The Colorado Senate on March 13 passed Senate Bill 1‑43 to regulate the limited use of facial‑recognition services by schools, adding amendments that narrow consent requirements for younger students, permit some safety‑critical operational uses, and create a judicial enforcement pathway in cases of misuse.
Senator Doherty, sponsor of the bill, said the measure balances student privacy — particularly biometric data — with schools’ safety needs after the temporary prohibition in Senate Bill 22‑113 would otherwise expire in July 2025. “We have worked to reach this balance,” Doherty said on the floor.
Floor amendment L11 clarified that for students in kindergarten through fifth grade only a parent or legal guardian’s consent is required for curriculum uses; it also allowed schools to obtain consent at the start of the year for all curriculum uses or before using a new curriculum midyear. The same amendment permits facial‑recognition systems to remain operational where the technology cannot be effectively enabled or disabled without degrading its safety function, but it requires that the system not be used to actively or passively identify individuals unless specified safety circumstances occur.
A second amendment, L12, creates a judicial enforcement mechanism: a judge may issue an injunction or restraining order to prohibit misuse of facial recognition and may order reinstatement of a student or staff member if dismissal was directly caused by misuse; the amendment does not create monetary damages or fines.
Supporters and stakeholders worked on the package. “We truly believe that we have worked to reach this balance,” Doherty said, urging adoption so schools would not return to an unregulated environment.
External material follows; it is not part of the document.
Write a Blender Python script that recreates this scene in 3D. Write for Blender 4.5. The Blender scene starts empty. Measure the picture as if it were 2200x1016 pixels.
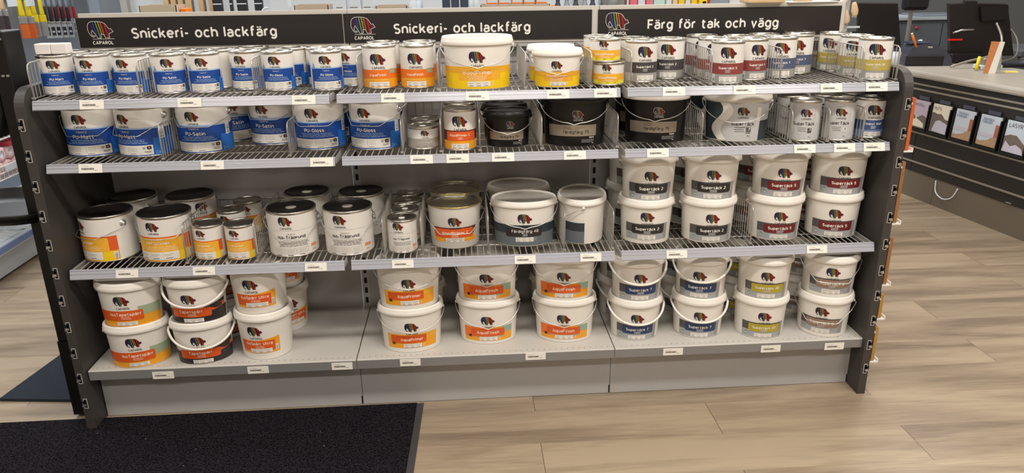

The minority leader, Lundin, described stakeholder negotiation that produced the compromise language and urged an aye vote.
Opponents cautioned about the broader trend of investing in school security technologies; Senator Sullivan argued funding and attention might better address domestic violence and in‑home firearm safety issues than fortifying schools. “We aren't spending billions of dollars to try to solve the domestic violence problem we have in this country,” Sullivan said during debate.
The Senate adopted the bill after the amendments; the clerk recorded “The ayes have it. 1 43 is adopted.”